::: SOURCE MATERIAL :::

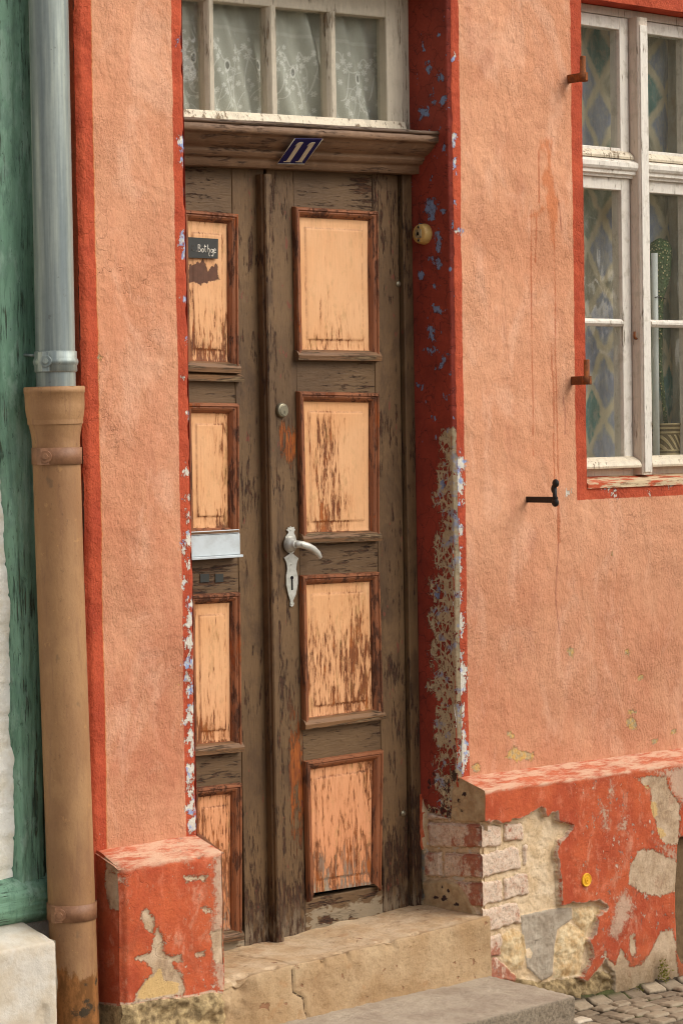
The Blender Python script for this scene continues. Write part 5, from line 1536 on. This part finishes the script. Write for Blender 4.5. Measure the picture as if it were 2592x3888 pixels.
# shutter hinge pins
hb = W(17, 25, 1065, 1, 0)
hin = thing('shutter_hinge_pin', 'rusty shutter hinge pin beside the upper left pane, the higher of two', 'hinge', tuple(hb), 'shutter hinge pins beside the window')
b = MB(); b.box((hb[0]-.005, -.078, hb[2]-.0135), (hb[0]+.005, .03, hb[2]+.0135), .002)
link('bracket', b.me('bracket', rough=.0008), M['rust'], hin)
b = MB(); b.lathe((hb[0], -.062, hb[2]-.014), (0, 0, 1), [(0, .0155), (.027, .0155), (.0275, .0095), (.078, .0095), (.080, .008)], 20)
link('pin', b.me('pin'), M['rust'], hin)
h2 = hin.copy(); COL.objects.link(h2)
hb2 = W(18, 62, 868, 1, 0)
h2.location = tuple(hb2)
h2['label'] = 'rusty shutter hinge pin beside the lower left pane, the lower of two'
for ch in list(hin.children):
    c = ch.copy(); COL.objects.link(c); c.parent = h2; c.matrix_parent_inverse = ch.matrix_parent_inverse

# gas marker
gc = W(11, 840, 873, 1, -.114)
gm = thing('gas_marker', 'round yellow plastic marker with letter G on the red plinth', 'sign', tuple(gc))
b = MB(); b.lathe((gc[0], -.100, gc[2]), (0, -1, 0), [(0, .0215), (.016, .0215), (.0175, .0205), (.0175, .018), (.016, .0175)], 40)
link('disc', b.me('disc'), M['yellow'], gm)
b = MB()
gp = [(.0045, .0075), (.001, .0095), (-.004, .0075), (-.0058, .0), (-.004, -.0075), (.001, -.0095), (.0048, -.0065), (.0048, -.0005), (.0008, -.0005)]
b.tube([(gc[0]+x, -.1168, gc[2]+z) for x, z in gp], .0014, 8)
link('letter', b.me('letter'), M['yellow'], gm)

# ================================================================== DOORSTEP AND STEP
def doorstep():
    step = .0055
    prof = wrap_profile(.20, .022, -.118, .018, -.40, .014, step)
    xs = np.arange(-.03, 1.045, step)
    X = np.repeat(xs[:, None], len(prof), 1)
    Y = np.repeat(prof[None, :, 0], len(xs), 0).copy(); Z = np.repeat(prof[None, :, 1], len(xs), 0).copy()
    Z += .028*(X-.5)
    ny = np.gradient(prof[:, 1]); nz = np.gradient(prof[:, 0]); L = np.hypot(ny, nz)
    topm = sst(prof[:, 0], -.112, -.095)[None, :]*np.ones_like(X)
    T = lambda x, y: W(8, x, y, 2, .012); Fr = lambda x, y: W(8, x, y, 1, -.118)
    c1 = [T(330, 1398), T(480, 1415), T(560, 1428), T(610, 1442), Fr(632, 1480), Fr(630, 1590), Fr(682, 1622), Fr(690, 1690), Fr(700, 1710), Fr(705, 1800)]
    c2 = [T(1285, 1262), T(1300, 1276), Fr(1318, 1300), Fr(1310, 1400)]
    c3 = [Fr(800, 1400), Fr(808, 1450)]
    P0 = np.stack([X, Y, Z], -1)
    cd_ = np.minimum(dline(P0, c1), np.minimum(dline(P0, c2)+.003, .1))
    h = fbm(X, Y+Z, 5, 3, 2)*.014+fbm(X, Y+Z, 28, 4, 3)*.007
    h -= .008*np.exp(-(cd_/.0035)**2)
    h -= np.maximum(0, fbm(X, Y, 20, 4, 14)-.12)*.10*sst(prof[:, 1], -.03, .010)[None, :]*(1-sst(prof[:, 0], -.10, -.07)[None, :])
    bl = X < .26
    rough = (1-sst(X, .03, .12))*(1-topm)
    h += rough*fbm(X, Z, 16, 4, 4)*.05-rough*.012
    h -= .012*np.exp(-((X-.27)/.05)**2)*(1-topm)*0
    # worn hollow arris
    h -= .006*np.exp(-((X-.5)/.25)**2)*sst(prof[:, 1], -.02, .012)[None, :]
    Y = Y+h*(ny/L)[None, :]; Z = Z+h*(-nz/L)[None, :]
    return grid_mesh('doorstep', np.stack([X, Y, Z], -1), {'crack': np.minimum(cd_, .05), 'top': topm, 'soil': rough*.5+.4*sst(-Z, .10, .16)})
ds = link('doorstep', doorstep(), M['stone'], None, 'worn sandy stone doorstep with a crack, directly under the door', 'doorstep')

def concrete_step():
    step = .006
    prof = wrap_profile(-.10, -.146, -.470, -.156, -.40, .006, step)
    xs = np.arange(-.10, 1.034, step)
    X = np.repeat(xs[:, None], len(prof), 1)
    Y = np.repeat(prof[None, :, 0], len(xs), 0).copy(); Z = np.repeat(prof[None, :, 1], len(xs), 0).copy()
    ny = np.gradient(prof[:, 1]); nz = np.gradient(prof[:, 0]); L = np.hypot(ny, nz)
    h = fbm(X, Y+Z, 6, 3, 6)*.008+fbm(X, Y+Z, 60, 4, 7)*.006
    Y = Y+h*(ny/L)[None, :]; Z = Z+h*(-nz/L)[None, :]
    front = 1-sst(prof[:, 0], -.470, -.462)
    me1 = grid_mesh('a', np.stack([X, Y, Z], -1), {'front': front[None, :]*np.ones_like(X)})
    ys = np.linspace(-.468, -.02, 80); zs = np.linspace(-.40, 0, 40)
    Yg, T_ = np.meshgrid(ys, zs, indexing='ij')
    ztop = np.interp(Yg, prof[::-1][-70:, 0] if False else [-.470, -.10], [-.158, -.148])
    Zg = -.40+(T_+.40)/.40*(ztop+.40)
    me2 = grid_mesh('b', np.stack([1.030+fbm(Yg, Zg, 30, 4, 2)*.008, Yg, Zg], -1), {'front': np.ones_like(Yg)})
    me3 = grid_mesh('c', np.stack([-.10+fbm(Yg, Zg, 30, 4, 2)*.008, Yg, Zg], -1), {'front': np.ones_like(Yg)}, flip=True)
    return join('concrete_step', [me1, me2, me3])
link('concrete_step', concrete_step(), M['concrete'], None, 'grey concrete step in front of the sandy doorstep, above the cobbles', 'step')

# ================================================================== DOWNPIPE
pipe = thing('downpipe', 'grey zinc downpipe running into ochre cast iron between green and pink house', 'drainpipe', (-.45, 0, -.3))
UX = lambda z: -.4625; 
b = MB(); b.lathe((-.4625, .0, 1.60), (0, 0, 1), [(0, .0525), (.065, .0525), (.40, .0525), (1.7, .0525)], 56, cap=False)
link('zinc_pipe', b.me('zinc_pipe'), M['zinc'], pipe)
zc = W(4, 360, 130, 1, 0)[2]
b = MB()
b.lathe((-.4625, 0, zc-.028), (0, 0, 1), [(0, .0535), (.004, .0575), (.018, .0570), (.021, .0590), (.026, .0606), (.030, .0606), (.035, .0590), (.038, .0570), (.056, .0570), (.057, .0530)], 56, cap=False)
b.prism([(-.520, -.010, zc-.026), (-.532, -.018, zc-.026), (-.528, -.030, zc-.026), (-.512, -.040, zc-.026)], (0, 0, .052))
b.tube([(-.516, -.030, zc+.001), (-.524, -.039, zc+.001)], [.0165, .0150], 18)
b.tube([(-.523, -.038, zc+.001), (-.528, -.0435, zc+.001)], [.0085, .0075], 6)
b.tube([(-.49, .04, zc+.018), (-.515, .09, zc+.022)], .004, 10)
link('pipe_clamp', b.me('pipe_clamp'), M['zinc'], pipe, label='bright zinc clamp')
zt_ = W(4, 360, 290, 1, -.05)[2]
def lx(z): return -.4655+.018*(1.2-z)/1.3
prof = [(-.40, .0635), (1.20, .0635), (1.535, .0640), (1.575, .0655), (1.600, .071), (1.62, .0765), (1.66, .0785), (1.70, .0795), (1.735, .080), (1.737, .083), (zt_-.002, .083), (zt_, .0805), (zt_-.01, .076), (zt_-.10, .074)]
off = zt_-1.752
prof = [(z if z < 1.3 else z+(off if z < zt_-.2 else 0), r) for z, r in prof]
prof = [(-.40, .0635), (1.20, .0635), *[(zt_-.150+.100*i/12, .0638+.0154*(i/12)**2*(3-2*i/12)) for i in range(13)], (zt_-.018, .0797), (zt_-.0165, .0815), (zt_-.002, .0815), (zt_, .0800), (zt_-.01, .076), (zt_-.10, .074)]
b = MB(); b.tube([(lx(z), -.004 if z > 1 else -.004-.010*(1-z)/1.4, z) for z, r in prof], [r for z, r in prof], 56, cap=False)
link('cast_iron_pipe', b.me('cast_iron_pipe'), M['iron'], pipe)
for zz_, tilt_ in ((W(4, 400, 752, 1, -.06)[2], 0), (W(7, 470, 1520, 1, -.06)[2], 0)):
    b = MB()
    px_ = lx(zz_)
    b.lathe((px_, -.006 if zz_ > 1 else -.010, zz_-.0225), (0, 0, 1), [(0, .0645), (.0006, .0672), (.0444, .0672), (.045, .0645)], 56, cap=False)
    b.prism([(px_-.060, -.018, zz_-.022), (px_-.077, -.022, zz_-.022), (px_-.074, -.036, zz_-.022), (px_-.050, -.048, zz_-.022)], (0, 0, .043))
    b.tube([(px_-.058, -.036, zz_-.001), (px_-.066, -.045, zz_-.001)], [.0175, .0160], 18)
    b.tube([(px_-.065, -.044, zz_-.001), (px_-.070, -.0495, zz_-.001)], [.009, .008], 6)
    link('pipe_clamp', b.me('pipe_clamp'), M['clamp'], pipe, label='brown painted clamp')

# ================================================================== GREEN HOUSE
gh = thing('green_house', 'half-timbered neighbouring house with flaking green posts and whitewashed panels', 'house', (-1.2, .15, -.3))
def timber(x0f, x1, z0, z1, yf, seed, axis='z'):
    """hewn post face and sides with wandering edges"""
    zs = np.linspace(z0, z1, 420); n = 40
    t = np.linspace(0, 1, n)
    T_, Z = np.meshgrid(t, zs, indexing='ij')
    xl = np.array([x0f(z) for z in zs])[None, :]+fbm(Z*0, Z, 5, 4, seed)*.016
    X = xl+(x1-xl)*T_
    e = np.minimum(T_, 1-T_)*(x1-xl)
    Y = yf+.022*(1-sst(e, 0, .02))+fbm(X*5, Z*.35, 9, 4, seed+1)*.012+fbm(X*3, Z*.6, 30, 4, seed+5)*.005+.03*(1-sst(e, -.001, .004))
    ck = np.abs(X-(x1-.085+fbm(Z*0, Z, 2.5, 3, seed+2)*.03))
    Y += .012*np.exp(-(ck/.004)**2)*sst(fbm(Z*0, Z, 1.3, 2, seed+3), -.06, .02)
    return grid_mesh('post', np.stack([X, Y, Z], -1), {'wear': np.full(X.shape, 0.0)+.12*np.exp(-(ck/.008)**2)})
link('post', timber(lambda z: -.566-.03*sst(np.array(z), 1.0, 1.6), -.378, .328, HZ1, .076, 3), M['green'], gh)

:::

**OBJECTIVE:**
Set down, without any change, only the lines from the line that holds "ds = link('doorstep', doorstep(), M['stone'], None, 'worn" through the line that holds "front = 1-sst(prof[:, 0], -.470, -.462)", both lines included.

**RESULT OF THIS EXERCISE:**
ds = link('doorstep', doorstep(), M['stone'], None, 'worn sandy stone doorstep with a crack, directly under the door', 'doorstep')

def concrete_step():
    step = .006
    prof = wrap_profile(-.10, -.146, -.470, -.156, -.40, .006, step)
    xs = np.arange(-.10, 1.034, step)
    X = np.repeat(xs[:, None], len(prof), 1)
    Y = np.repeat(prof[None, :, 0], len(xs), 0).copy(); Z = np.repeat(prof[None, :, 1], len(xs), 0).copy()
    ny = np.gradient(prof[:, 1]); nz = np.gradient(prof[:, 0]); L = np.hypot(ny, nz)
    h = fbm(X, Y+Z, 6, 3, 6)*.008+fbm(X, Y+Z, 60, 4, 7)*.006
    Y = Y+h*(ny/L)[None, :]; Z = Z+h*(-nz/L)[None, :]
    front = 1-sst(prof[:, 0], -.470, -.462)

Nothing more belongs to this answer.